**EXERCISE TASK**
Return every record exactly as written.

**ROWS**
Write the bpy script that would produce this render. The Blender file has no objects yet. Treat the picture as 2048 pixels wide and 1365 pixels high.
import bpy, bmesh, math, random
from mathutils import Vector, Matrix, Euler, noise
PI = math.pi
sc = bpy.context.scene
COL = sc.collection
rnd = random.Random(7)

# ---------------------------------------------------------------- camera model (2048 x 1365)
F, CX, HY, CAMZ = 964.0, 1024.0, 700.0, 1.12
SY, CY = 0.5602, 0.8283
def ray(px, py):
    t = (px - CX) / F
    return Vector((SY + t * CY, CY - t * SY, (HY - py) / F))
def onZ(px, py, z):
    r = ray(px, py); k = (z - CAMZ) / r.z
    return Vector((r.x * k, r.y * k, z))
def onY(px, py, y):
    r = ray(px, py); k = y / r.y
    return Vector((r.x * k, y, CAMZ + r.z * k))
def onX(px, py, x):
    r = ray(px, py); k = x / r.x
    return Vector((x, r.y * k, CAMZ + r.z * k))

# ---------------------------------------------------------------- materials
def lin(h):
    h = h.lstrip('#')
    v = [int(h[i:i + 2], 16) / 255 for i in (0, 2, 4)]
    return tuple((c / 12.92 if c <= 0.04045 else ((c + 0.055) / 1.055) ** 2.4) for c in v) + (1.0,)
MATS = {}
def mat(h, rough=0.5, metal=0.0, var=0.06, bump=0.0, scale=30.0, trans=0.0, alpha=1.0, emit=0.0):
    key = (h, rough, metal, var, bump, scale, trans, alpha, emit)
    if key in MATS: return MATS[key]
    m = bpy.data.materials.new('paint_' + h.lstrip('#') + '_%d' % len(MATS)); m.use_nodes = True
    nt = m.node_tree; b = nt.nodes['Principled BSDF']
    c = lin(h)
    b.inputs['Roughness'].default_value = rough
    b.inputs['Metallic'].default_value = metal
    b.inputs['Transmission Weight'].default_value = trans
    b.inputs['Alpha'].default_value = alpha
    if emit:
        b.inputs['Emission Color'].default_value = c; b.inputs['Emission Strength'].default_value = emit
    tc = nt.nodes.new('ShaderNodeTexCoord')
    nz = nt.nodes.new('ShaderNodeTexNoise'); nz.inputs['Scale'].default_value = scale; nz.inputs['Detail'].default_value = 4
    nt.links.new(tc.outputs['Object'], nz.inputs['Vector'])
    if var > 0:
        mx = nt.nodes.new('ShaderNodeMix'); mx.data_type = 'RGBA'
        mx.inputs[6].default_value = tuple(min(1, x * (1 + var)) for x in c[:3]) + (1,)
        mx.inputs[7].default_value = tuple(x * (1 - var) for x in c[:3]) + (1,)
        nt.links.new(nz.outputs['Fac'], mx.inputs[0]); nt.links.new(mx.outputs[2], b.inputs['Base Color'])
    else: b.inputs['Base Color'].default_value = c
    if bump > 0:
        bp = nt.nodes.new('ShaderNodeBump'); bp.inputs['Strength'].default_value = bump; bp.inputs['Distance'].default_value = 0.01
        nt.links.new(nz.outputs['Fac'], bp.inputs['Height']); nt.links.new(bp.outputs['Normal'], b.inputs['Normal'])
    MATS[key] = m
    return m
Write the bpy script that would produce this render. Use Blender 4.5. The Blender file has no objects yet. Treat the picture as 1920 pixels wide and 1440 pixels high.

**EXPECTED ANSWER**
Write the bpy script that would produce this render. The Blender file has no objects yet. Treat the picture as 2048 pixels wide and 1365 pixels high.
import bpy, bmesh, math, random
from mathutils import Vector, Matrix, Euler, noise
PI = math.pi
sc = bpy.context.scene
COL = sc.collection
rnd = random.Random(7)

# ---------------------------------------------------------------- camera model (2048 x 1365)
F, CX, HY, CAMZ = 964.0, 1024.0, 700.0, 1.12
SY, CY = 0.5602, 0.8283
def ray(px, py):
    t = (px - CX) / F
    return Vector((SY + t * CY, CY - t * SY, (HY - py) / F))
def onZ(px, py, z):
    r = ray(px, py); k = (z - CAMZ) / r.z
    return Vector((r.x * k, r.y * k, z))
def onY(px, py, y):
    r = ray(px, py); k = y / r.y
    return Vector((r.x * k, y, CAMZ + r.z * k))
def onX(px, py, x):
    r = ray(px, py); k = x / r.x
    return Vector((x, r.y * k, CAMZ + r.z * k))

# ---------------------------------------------------------------- materials
def lin(h):
    h = h.lstrip('#')
    v = [int(h[i:i + 2], 16) / 255 for i in (0, 2, 4)]
    return tuple((c / 12.92 if c <= 0.04045 else ((c + 0.055) / 1.055) ** 2.4) for c in v) + (1.0,)
MATS = {}
def mat(h, rough=0.5, metal=0.0, var=0.06, bump=0.0, scale=30.0, trans=0.0, alpha=1.0, emit=0.0):
    key = (h, rough, metal, var, bump, scale, trans, alpha, emit)
    if key in MATS: return MATS[key]
    m = bpy.data.materials.new('paint_' + h.lstrip('#') + '_%d' % len(MATS)); m.use_nodes = True
    nt = m.node_tree; b = nt.nodes['Principled BSDF']
    c = lin(h)
    b.inputs['Roughness'].default_value = rough
    b.inputs['Metallic'].default_value = metal
    b.inputs['Transmission Weight'].default_value = trans
    b.inputs['Alpha'].default_value = alpha
    if emit:
        b.inputs['Emission Color'].default_value = c; b.inputs['Emission Strength'].default_value = emit
    tc = nt.nodes.new('ShaderNodeTexCoord')
    nz = nt.nodes.new('ShaderNodeTexNoise'); nz.inputs['Scale'].default_value = scale; nz.inputs['Detail'].default_value = 4
    nt.links.new(tc.outputs['Object'], nz.inputs['Vector'])
    if var > 0:
        mx = nt.nodes.new('ShaderNodeMix'); mx.data_type = 'RGBA'
        mx.inputs[6].default_value = tuple(min(1, x * (1 + var)) for x in c[:3]) + (1,)
        mx.inputs[7].default_value = tuple(x * (1 - var) for x in c[:3]) + (1,)
        nt.links.new(nz.outputs['Fac'], mx.inputs[0]); nt.links.new(mx.outputs[2], b.inputs['Base Color'])
    else: b.inputs['Base Color'].default_value = c
    if bump > 0:
        bp = nt.nodes.new('ShaderNodeBump'); bp.inputs['Strength'].default_value = bump; bp.inputs['Distance'].default_value = 0.01
        nt.links.new(nz.outputs['Fac'], bp.inputs['Height']); nt.links.new(bp.outputs['Normal'], b.inputs['Normal'])
    MATS[key] = m
    return m
Write the bpy script that would produce this render. Use Blender 4.5. The Blender file has no objects yet. Treat the picture as 1920 pixels wide and 1440 pixels high.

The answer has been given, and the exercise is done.